**GIVEN REQUEST:**
Set down the material exactly as given, please, from its first line through the line that includes "from mathutils.bvhtree import BVHTree".

**SUPPLIED DATA:**
● ● ●

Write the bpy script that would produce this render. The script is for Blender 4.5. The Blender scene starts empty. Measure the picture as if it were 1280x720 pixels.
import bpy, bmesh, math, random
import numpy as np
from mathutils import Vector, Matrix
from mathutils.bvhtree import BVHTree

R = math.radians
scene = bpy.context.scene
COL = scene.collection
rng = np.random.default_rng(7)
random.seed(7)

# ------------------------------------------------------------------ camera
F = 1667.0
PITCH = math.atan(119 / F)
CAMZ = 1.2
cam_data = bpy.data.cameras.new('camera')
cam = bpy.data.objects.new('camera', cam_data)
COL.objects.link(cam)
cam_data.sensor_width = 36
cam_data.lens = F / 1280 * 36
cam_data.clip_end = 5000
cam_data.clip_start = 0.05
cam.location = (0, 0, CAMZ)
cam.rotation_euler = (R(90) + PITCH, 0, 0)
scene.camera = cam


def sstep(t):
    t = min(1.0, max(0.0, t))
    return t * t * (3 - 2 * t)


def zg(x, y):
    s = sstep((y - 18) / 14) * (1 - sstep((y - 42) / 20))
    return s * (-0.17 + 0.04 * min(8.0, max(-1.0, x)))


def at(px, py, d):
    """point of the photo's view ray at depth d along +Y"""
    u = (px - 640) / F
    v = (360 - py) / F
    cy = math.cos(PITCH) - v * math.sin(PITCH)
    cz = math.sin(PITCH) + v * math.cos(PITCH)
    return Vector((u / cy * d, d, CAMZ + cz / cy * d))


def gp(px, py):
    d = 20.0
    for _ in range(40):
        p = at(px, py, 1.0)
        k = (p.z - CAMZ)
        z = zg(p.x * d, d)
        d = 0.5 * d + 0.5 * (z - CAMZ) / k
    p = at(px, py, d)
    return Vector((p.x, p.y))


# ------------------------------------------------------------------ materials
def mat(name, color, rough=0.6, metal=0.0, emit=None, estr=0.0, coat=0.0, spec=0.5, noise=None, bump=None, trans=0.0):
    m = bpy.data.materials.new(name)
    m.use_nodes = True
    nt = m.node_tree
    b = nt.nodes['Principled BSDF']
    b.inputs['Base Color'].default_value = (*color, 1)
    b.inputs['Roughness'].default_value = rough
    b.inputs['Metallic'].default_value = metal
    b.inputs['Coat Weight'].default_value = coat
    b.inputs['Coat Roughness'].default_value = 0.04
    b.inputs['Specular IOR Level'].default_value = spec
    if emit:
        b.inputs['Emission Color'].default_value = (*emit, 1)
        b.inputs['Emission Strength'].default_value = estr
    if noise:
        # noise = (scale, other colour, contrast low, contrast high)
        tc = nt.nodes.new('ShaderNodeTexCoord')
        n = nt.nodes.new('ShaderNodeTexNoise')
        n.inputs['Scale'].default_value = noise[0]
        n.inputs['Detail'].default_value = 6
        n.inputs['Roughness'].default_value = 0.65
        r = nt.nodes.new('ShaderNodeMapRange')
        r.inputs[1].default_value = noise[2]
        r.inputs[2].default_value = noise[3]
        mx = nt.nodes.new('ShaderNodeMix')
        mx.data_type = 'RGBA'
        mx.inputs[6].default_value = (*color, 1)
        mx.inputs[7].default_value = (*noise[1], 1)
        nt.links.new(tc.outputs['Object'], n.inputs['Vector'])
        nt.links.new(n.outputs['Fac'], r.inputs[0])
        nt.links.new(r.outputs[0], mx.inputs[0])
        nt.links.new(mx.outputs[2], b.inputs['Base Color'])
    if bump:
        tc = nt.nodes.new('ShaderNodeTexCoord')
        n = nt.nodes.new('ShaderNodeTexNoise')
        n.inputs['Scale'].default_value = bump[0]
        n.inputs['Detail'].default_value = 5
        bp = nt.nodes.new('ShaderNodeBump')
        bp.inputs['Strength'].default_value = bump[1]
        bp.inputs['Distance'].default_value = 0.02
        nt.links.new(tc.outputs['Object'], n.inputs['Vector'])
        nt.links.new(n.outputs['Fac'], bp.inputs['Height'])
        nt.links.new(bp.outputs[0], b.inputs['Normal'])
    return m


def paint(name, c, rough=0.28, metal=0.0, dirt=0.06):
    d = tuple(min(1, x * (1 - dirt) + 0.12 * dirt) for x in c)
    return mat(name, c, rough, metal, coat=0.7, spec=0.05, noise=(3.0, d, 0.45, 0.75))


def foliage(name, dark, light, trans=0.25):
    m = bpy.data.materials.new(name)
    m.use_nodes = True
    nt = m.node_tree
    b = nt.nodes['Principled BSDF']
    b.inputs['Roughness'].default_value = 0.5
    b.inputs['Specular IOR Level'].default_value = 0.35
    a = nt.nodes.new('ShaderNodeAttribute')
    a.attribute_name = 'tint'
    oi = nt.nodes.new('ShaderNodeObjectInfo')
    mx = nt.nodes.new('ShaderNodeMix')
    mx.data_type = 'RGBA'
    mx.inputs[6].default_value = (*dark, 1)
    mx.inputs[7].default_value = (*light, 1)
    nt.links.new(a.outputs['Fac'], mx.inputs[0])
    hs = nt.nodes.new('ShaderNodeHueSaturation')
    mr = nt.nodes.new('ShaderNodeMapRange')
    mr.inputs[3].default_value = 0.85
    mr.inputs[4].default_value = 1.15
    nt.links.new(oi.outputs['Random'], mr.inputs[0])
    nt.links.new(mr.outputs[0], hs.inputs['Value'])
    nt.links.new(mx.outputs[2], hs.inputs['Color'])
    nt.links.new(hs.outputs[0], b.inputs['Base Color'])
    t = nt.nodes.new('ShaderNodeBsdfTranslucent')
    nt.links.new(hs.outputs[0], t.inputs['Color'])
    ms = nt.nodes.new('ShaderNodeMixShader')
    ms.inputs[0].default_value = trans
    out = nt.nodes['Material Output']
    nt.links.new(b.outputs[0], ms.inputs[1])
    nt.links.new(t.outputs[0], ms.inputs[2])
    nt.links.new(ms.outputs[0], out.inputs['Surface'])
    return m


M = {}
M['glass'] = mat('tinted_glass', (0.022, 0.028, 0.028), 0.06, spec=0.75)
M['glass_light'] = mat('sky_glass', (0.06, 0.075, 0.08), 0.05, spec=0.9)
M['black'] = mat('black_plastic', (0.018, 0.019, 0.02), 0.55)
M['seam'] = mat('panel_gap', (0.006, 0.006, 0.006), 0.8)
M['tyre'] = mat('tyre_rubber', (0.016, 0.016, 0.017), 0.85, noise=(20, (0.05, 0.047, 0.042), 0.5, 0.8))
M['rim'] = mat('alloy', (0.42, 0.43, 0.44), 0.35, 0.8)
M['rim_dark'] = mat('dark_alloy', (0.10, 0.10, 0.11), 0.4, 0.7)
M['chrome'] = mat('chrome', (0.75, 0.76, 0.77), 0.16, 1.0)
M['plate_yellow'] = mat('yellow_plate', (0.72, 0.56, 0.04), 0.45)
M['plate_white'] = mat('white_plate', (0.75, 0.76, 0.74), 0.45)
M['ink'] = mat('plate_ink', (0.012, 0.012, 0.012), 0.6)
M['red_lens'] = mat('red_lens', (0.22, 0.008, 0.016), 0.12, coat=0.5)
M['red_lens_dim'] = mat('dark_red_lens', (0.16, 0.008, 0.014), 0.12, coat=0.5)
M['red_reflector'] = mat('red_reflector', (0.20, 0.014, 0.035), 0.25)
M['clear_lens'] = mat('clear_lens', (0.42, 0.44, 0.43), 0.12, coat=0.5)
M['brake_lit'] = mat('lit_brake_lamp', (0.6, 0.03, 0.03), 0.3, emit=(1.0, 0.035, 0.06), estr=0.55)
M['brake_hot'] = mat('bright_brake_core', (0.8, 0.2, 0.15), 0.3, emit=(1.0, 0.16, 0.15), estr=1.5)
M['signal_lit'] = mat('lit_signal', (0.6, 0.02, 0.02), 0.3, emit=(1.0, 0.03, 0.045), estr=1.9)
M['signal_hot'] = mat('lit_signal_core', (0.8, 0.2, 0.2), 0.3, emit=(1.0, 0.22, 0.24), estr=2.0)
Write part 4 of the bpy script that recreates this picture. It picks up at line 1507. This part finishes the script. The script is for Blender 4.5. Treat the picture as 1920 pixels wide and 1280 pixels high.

● ● ●

**RESPONSE:**
Write the bpy script that would produce this render. The script is for Blender 4.5. The Blender scene starts empty. Measure the picture as if it were 1280x720 pixels.
import bpy, bmesh, math, random
import numpy as np
from mathutils import Vector, Matrix
from mathutils.bvhtree import BVHTree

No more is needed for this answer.